Monday, August 03, 2009

Relationships (With Beer) and Bruise

I had last Friday off; just needed a day out of the office. After picking up beer and some ribs I started the “evening” festivities before noon. After making the food and popping open a couple (dozen) beers I decided I’d try to get a conversation going with the 40-year-old. I didn’t have to try too hard, she was more than willing to send me text after text – to the tune of 64 that day with the last one coming at 10:45 pm.

Saturday morning I woke up and realized what I had done. I had managed to score a date with her for 8:00 on Saturday night. She was even going to pick me up so I both wouldn’t have to drive or leave my car in her less than safe neighborhood. So when I woke up I instantly realized what I had done, and it wasn’t good. First there was the fear of the date. I really don’t date women. If they want to come over and get naked I’m all up for that but actually going out to dinner and having conversations (of which my side is all likes trying to get them back to my place and naked), man, I just don’t like doing it. I think the thing is that I’m good at the lying part, good at the getting them naked part, but all I’m doing is leading them on to think/feel something that really isn’t there. Second, she was picking me up. That would mean I wouldn’t be able to leave whenever I wanted to. This easily leads to a feeling of entrapment, something Mr. Claustrophobic here doesn’t handle well at all. And lastly, I’d have to stay somewhat sober till 8:00. On a Saturday. On a Saturday in the summer. That shit just doesn’t happen. I called her at 9:30 and suggested we change the whole arrangement for a weeknight. I wasn’t expecting such objectivity on her part. When we finished our conversation she was so dejected you’d think I had killed her kitty or something. I of course laughed it off and opened the first beer, well before 10:00.

That day I got another 15 texts from her, the first being “What, now you don’t want to talk to me?” when our last words were that she was going to call me when she got done with some stuff she had to do. Then there was “Ok, how about tonight we don’t go on a date. Instead just drink some beer and watch a movie like friends?” Uh, isn’t that a date? Plus all three of my issues are still there. Ten or so texts later and I was starting to think psycho woman. But then again I didn’t care, the beer was flowing.

Around 6:00 the Slovack came over and talked me in to going fishing with him in the morning… at 6:00 in the morning. So, imagine how boozed up I was to agree to that? I don’t get up at 6:00 in the morning for anything let alone to go fishing, which I really don’t like doing in the first place (touching live fish isn’t something I do well). I think one of the reasons I agreed to it was the Renter’s idea: get really fucked up, go to bed early and everything will be fine in the morning.

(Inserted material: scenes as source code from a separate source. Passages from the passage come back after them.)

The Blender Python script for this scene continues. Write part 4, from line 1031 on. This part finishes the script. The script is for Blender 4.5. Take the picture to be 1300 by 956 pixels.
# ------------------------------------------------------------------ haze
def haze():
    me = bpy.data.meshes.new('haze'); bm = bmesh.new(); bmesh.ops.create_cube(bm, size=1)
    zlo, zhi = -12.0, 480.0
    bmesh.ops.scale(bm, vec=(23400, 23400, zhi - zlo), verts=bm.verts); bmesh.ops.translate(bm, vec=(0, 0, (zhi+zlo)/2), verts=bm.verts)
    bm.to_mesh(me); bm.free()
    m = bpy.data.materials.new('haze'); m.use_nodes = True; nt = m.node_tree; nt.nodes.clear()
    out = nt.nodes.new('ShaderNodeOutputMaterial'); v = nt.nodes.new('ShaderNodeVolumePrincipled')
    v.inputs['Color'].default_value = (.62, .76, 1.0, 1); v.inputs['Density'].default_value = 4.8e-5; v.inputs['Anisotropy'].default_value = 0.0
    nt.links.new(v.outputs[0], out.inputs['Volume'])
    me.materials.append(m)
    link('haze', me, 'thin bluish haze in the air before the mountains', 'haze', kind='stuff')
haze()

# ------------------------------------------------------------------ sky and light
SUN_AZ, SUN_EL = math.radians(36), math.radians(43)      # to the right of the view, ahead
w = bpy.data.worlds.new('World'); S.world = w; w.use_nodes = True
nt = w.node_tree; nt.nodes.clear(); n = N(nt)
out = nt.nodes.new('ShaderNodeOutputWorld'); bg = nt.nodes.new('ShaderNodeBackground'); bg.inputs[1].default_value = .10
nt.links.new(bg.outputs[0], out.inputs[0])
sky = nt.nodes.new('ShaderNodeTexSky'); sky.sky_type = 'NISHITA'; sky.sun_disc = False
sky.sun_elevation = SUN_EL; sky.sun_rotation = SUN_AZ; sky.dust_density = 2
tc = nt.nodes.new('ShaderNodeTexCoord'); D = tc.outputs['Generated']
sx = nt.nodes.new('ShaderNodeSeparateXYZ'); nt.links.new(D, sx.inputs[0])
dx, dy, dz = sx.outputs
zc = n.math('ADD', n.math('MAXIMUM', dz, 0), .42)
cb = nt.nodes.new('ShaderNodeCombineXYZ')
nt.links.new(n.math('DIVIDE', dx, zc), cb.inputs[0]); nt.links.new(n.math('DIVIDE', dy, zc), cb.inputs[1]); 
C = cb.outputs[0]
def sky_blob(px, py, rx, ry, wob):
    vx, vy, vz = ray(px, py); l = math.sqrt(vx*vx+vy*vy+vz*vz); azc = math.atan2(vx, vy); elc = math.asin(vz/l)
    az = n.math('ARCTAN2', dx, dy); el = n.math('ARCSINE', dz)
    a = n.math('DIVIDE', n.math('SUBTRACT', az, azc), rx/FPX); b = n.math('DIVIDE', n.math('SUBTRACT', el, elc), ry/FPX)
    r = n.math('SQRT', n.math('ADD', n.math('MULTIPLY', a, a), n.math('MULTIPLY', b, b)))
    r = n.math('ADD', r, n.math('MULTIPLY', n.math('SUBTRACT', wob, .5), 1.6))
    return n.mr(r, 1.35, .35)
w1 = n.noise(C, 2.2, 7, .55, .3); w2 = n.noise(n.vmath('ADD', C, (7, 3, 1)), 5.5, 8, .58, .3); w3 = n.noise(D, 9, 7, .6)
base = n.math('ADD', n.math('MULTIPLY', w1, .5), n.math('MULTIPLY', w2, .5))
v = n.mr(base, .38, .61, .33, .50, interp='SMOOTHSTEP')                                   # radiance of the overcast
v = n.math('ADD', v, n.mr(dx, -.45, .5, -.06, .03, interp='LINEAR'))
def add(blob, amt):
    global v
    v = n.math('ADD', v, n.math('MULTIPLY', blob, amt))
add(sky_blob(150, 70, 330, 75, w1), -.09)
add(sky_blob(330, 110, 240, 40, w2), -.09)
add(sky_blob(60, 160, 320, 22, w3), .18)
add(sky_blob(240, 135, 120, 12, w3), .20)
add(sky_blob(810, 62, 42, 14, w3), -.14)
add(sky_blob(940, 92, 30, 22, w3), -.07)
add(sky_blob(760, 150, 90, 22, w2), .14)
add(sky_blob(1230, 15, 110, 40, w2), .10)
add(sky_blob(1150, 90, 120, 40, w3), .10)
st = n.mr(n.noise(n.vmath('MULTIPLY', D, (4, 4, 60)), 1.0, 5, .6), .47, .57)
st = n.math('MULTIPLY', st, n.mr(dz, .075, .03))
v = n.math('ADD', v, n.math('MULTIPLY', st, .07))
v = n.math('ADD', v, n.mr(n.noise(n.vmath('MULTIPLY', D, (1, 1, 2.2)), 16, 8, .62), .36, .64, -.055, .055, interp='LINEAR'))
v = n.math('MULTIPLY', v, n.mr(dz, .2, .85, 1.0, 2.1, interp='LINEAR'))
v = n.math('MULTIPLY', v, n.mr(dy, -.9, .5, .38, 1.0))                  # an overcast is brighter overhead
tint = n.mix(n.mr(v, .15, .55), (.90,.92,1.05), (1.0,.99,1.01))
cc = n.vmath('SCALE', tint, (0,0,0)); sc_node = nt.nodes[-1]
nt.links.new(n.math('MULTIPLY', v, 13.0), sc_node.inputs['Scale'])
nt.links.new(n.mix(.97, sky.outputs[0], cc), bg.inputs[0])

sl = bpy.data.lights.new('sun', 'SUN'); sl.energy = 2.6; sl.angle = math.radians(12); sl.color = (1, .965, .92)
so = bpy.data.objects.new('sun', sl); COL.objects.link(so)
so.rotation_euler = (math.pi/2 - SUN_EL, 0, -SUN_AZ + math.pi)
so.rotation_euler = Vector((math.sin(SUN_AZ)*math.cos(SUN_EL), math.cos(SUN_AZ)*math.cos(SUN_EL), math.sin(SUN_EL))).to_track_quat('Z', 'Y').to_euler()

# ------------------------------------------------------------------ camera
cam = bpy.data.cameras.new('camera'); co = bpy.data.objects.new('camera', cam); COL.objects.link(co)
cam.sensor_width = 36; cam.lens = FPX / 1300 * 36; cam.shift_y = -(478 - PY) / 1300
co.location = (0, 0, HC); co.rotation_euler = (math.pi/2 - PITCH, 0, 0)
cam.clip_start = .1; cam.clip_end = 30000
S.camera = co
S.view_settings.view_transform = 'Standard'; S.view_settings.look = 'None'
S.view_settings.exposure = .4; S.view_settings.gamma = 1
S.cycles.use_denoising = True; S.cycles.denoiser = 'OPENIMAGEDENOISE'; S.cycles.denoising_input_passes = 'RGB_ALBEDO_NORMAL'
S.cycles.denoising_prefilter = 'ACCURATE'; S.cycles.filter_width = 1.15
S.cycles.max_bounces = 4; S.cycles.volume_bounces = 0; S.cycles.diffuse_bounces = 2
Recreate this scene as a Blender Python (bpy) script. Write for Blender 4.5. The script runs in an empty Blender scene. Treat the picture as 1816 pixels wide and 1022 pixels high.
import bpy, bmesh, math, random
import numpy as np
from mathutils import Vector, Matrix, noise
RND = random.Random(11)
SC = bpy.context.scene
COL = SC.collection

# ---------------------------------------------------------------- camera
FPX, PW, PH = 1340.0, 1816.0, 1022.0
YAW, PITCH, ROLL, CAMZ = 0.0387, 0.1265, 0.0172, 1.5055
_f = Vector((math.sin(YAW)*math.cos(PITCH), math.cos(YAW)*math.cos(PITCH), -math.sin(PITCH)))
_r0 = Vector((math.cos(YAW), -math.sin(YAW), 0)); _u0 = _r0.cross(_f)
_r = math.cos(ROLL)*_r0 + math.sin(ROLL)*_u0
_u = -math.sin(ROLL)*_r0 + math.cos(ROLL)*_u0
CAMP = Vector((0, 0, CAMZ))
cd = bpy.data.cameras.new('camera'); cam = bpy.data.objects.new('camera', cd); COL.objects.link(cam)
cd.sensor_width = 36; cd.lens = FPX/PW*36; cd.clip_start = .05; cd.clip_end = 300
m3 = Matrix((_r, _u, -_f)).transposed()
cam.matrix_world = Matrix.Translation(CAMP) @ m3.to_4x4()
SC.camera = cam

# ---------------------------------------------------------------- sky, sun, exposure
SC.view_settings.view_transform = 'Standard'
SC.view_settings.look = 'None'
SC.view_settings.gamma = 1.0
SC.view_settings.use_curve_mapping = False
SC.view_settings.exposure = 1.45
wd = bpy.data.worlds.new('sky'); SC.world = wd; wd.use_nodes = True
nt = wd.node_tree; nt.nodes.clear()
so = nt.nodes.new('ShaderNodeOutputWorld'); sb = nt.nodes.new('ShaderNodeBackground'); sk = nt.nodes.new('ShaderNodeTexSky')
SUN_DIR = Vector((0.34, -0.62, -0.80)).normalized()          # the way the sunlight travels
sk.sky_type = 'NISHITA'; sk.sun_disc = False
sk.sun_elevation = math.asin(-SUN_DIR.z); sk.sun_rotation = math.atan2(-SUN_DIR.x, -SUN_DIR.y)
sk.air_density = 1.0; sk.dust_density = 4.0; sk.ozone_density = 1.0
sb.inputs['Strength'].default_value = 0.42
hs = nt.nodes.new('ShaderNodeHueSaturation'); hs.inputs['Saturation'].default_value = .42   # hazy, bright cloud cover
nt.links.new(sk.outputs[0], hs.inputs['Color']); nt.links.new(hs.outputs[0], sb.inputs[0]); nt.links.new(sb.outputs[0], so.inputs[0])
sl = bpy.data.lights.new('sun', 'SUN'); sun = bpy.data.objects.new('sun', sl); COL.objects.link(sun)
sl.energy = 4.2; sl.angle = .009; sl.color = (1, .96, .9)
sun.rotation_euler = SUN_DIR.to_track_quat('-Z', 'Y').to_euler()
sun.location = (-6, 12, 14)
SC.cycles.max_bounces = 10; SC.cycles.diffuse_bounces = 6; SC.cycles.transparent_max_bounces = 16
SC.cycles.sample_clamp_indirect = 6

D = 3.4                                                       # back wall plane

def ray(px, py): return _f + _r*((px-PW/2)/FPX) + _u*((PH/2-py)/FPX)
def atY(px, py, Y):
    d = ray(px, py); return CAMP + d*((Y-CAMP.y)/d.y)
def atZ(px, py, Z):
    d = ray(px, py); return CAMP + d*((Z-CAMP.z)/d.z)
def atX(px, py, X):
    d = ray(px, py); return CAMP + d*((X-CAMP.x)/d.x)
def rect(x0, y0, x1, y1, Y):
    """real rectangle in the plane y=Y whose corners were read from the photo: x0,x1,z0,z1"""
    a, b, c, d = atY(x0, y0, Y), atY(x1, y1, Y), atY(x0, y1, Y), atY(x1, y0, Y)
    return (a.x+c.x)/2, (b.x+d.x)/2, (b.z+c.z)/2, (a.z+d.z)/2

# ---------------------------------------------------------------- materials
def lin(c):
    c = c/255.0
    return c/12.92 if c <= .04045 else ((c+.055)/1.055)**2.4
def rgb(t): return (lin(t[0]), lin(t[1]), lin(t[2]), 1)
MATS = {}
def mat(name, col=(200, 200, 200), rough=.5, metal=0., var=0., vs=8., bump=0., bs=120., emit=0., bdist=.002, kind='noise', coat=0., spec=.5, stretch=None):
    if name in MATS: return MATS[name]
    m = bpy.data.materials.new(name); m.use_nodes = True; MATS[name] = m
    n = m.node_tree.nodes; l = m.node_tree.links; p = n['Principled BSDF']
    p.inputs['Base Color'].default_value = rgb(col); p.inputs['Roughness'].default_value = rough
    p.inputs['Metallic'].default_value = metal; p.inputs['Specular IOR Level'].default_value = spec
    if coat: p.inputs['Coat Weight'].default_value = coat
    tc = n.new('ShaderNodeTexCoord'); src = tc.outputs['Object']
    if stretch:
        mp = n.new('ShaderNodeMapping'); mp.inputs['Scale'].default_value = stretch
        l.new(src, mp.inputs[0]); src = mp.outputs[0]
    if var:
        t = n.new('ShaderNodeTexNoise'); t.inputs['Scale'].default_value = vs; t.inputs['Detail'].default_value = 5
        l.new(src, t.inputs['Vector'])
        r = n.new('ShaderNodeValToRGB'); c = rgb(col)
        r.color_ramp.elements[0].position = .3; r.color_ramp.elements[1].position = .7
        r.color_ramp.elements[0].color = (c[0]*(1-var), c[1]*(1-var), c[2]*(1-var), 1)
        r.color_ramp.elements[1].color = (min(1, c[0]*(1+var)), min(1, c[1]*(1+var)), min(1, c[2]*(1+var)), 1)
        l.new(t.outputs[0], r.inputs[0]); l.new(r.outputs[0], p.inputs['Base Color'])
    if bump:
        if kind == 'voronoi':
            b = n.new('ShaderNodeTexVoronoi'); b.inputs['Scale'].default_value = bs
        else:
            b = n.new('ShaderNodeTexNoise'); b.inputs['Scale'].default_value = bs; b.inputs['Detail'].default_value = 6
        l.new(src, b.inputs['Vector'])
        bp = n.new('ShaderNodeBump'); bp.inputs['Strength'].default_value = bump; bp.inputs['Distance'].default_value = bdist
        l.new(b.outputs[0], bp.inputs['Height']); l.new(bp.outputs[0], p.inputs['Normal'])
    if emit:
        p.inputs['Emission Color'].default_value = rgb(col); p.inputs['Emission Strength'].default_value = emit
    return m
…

9:00 pm the Renter drove to a bar that makes their own pizza from scratch. “Pretend like you’re sober, pretend like you’re sober.” I can pretend to like someone to get some poon, but I sure as hell can’t act sober. I walked in ten feet and sat by the bathrooms facing the big screen. I gave the Renter $20 to get a beer and pizza. She wasn’t gone more than 30 seconds when I tried to adjust my bar stool back, pivoted on one of the back legs and went crashing down three and a half feet to the hardwood floors. Everyone in the bar looked at me with shocked faces. I got up, picked the stool up, waved to everyone saying “sorry” and sat back down. Not long later the Renter came back with the beer. I’m going to guess that only in Milwaukee can you walk into a bar, fall over on your stool within a minute of arriving and still get served a beverage. I have a big ass bruise on my side. But mission accomplished; by 10:00 I was in bed.


Go up early on Sunday and had to convince the Slovack that the puppy was going fishing. I wasn’t going to leave her in her kennel all day while she could have been sitting on the boat. She did well last time so there wasn’t really any reason why she couldn’t go. We got to the lake around 7:00. I hate to admit it but the Slovack was right; we caught most of the fish from then till 8:30 am and very few after that. We actually put a couple in front of puppy to let her sniff them and was surprised when she grabbed the first one and ran around the boat with it. Occasionally she’d get one and you’d hear this “crunch” which meant it was time to take the fish away and put it in the live well. When it got warm out the Renter tossed her in the water a couple times. Now, with the combination of the fish in her mouth and being submerged in the water, well, puppy don’t smell too good. She’ll be getting a bath tonight.

After it got warm out the bikinis came out too. Let’s just say my neck hurts a little today.

Puppy and I slept from 7:00 pm to 7:00 am. She must have been pooped, too.

Oh, and the 40-year-old had Monday off so I won’t have to see her till Tuesday. Just another 24 hours to figure out my excuse story. Wish me luck.